Our view: Hansell able to find middle ground during career
Published 3:00 pm Tuesday, March 19, 2024
- Sen. Bill Hansell, R-Athena, left, and Sen. Kayse Jama, D-Damascus, serve on the Senate Committee on Business and Labor on Feb. 21, 2024, at the Oregon Capitol in Salem. Hansell in a May 31 meeting of the Senate Interim Committee on Rules and Executive Appointments grilled Ivan Gall about how he would turn around the Oregon Water Resources Department in his first 100 days as its new director.
The retirement of longtime Eastern Oregon lawmaker Bill Hansell will leave a political gulf in terms of experience and know-how that will not be easy to fill.
Hansell, who served in the Oregon Legislature for 12 years, capped his final legislative session earlier this month.
A well-respected state senator, Hansell was able to avoid controversy with solid, methodical decisions that helped out his constituents and, overall, made the region a better place.
Hansell, of course, also had a long career as a county commissioner and was able to translate his common-sense methods to the assembly in Salem.
His experience and knowledge, though, will be what voters will feel the lack of, in significant and subtle ways, over the next few years.
What Hansell seemed to understand better than many other lawmakers was the need to seek compromise and the importance of keeping the big political picture in sight.
As a longtime Republican lawmaker, he was always in the minority and that meant the need to seek a middle ground to get legislation passed was essential.
Hansell was an expert in that type of politics.
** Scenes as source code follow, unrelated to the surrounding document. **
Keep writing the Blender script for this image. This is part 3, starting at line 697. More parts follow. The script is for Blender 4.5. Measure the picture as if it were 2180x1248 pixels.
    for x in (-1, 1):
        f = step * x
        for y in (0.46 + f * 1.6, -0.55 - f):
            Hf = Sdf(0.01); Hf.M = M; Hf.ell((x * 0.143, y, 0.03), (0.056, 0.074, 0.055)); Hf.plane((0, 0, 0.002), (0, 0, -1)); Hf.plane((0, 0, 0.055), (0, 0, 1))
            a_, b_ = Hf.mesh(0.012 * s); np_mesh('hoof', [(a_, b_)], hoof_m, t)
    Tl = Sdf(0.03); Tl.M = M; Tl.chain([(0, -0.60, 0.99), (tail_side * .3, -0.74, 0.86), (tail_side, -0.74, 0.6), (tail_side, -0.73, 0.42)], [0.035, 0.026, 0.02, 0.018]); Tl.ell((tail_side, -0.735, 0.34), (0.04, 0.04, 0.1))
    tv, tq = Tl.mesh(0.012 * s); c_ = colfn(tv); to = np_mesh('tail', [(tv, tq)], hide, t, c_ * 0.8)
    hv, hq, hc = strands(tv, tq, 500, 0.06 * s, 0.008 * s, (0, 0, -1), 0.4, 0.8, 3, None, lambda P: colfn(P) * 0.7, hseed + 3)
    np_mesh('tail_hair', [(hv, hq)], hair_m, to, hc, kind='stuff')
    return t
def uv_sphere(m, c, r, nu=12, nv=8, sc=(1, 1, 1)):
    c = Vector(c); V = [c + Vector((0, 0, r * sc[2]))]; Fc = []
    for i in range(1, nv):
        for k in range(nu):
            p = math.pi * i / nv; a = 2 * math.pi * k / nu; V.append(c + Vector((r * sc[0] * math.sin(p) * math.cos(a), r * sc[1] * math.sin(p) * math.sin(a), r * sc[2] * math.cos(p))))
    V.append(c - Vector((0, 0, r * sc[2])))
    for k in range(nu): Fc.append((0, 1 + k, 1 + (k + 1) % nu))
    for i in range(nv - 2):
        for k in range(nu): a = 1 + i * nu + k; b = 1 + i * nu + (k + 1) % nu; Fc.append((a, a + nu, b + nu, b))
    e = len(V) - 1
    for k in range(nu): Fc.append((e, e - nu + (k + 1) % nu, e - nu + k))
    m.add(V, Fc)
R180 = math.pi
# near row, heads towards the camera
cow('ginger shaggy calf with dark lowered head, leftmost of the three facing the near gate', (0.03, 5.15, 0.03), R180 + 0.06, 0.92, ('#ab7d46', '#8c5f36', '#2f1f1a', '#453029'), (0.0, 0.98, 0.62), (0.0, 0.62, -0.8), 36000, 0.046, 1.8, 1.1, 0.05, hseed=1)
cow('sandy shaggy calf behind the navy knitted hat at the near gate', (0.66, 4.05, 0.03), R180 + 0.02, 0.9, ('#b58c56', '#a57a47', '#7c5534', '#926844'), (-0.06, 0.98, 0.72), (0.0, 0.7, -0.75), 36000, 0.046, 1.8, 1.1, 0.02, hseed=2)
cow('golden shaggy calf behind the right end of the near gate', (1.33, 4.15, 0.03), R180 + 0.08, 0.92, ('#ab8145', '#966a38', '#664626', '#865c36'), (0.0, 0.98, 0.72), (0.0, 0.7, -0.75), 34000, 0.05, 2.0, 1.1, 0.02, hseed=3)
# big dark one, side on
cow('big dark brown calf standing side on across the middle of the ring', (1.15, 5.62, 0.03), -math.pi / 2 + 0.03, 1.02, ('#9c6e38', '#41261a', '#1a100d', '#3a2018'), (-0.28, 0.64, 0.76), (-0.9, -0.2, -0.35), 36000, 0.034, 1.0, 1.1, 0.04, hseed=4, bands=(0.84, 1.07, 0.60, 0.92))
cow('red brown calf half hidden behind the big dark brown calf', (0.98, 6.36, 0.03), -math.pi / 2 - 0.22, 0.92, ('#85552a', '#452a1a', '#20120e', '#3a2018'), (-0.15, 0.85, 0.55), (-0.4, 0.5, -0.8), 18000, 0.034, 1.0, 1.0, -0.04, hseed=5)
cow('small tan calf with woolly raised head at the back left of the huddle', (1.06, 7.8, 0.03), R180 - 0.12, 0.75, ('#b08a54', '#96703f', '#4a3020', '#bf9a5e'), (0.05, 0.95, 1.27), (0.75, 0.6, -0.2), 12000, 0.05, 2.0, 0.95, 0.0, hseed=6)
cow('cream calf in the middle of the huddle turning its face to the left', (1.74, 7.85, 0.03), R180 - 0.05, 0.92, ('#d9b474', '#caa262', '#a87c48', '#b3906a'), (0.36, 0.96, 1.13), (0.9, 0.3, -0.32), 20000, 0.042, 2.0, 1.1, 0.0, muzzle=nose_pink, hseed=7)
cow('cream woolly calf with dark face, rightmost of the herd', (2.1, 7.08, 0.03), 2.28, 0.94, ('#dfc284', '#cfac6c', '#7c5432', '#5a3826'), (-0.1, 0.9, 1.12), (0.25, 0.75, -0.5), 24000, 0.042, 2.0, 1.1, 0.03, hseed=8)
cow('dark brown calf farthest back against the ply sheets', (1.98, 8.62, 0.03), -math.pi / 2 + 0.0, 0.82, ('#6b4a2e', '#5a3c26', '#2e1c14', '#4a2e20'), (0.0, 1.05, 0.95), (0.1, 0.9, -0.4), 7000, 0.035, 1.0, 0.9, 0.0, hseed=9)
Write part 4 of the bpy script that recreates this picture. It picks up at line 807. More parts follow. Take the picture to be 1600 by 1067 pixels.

Sadly, that age-old art that makes democracies function is beginning to evaporate.
Hansell’s gift for getting to the heart of a flash-point issue and then finding solutions set him apart from many other lawmakers — both at the state and national level — who seek to wave the bloody shirt of political dogma at all costs.
Make no mistake, Hansell remained devoted to the Republican Party. Yet his ability to work within the perimeter of his party and still find ways to seek a middle ground to success will remain one of his lasting hallmarks.
Hansell, then, should feel satisfied as he departs the Oregon political stage. Satisfied he was able to do the best possible for voters in his region, and gratified he rose above the white noise produced by the lunatic fringe of both political parties to do what voters want most of all — produce results.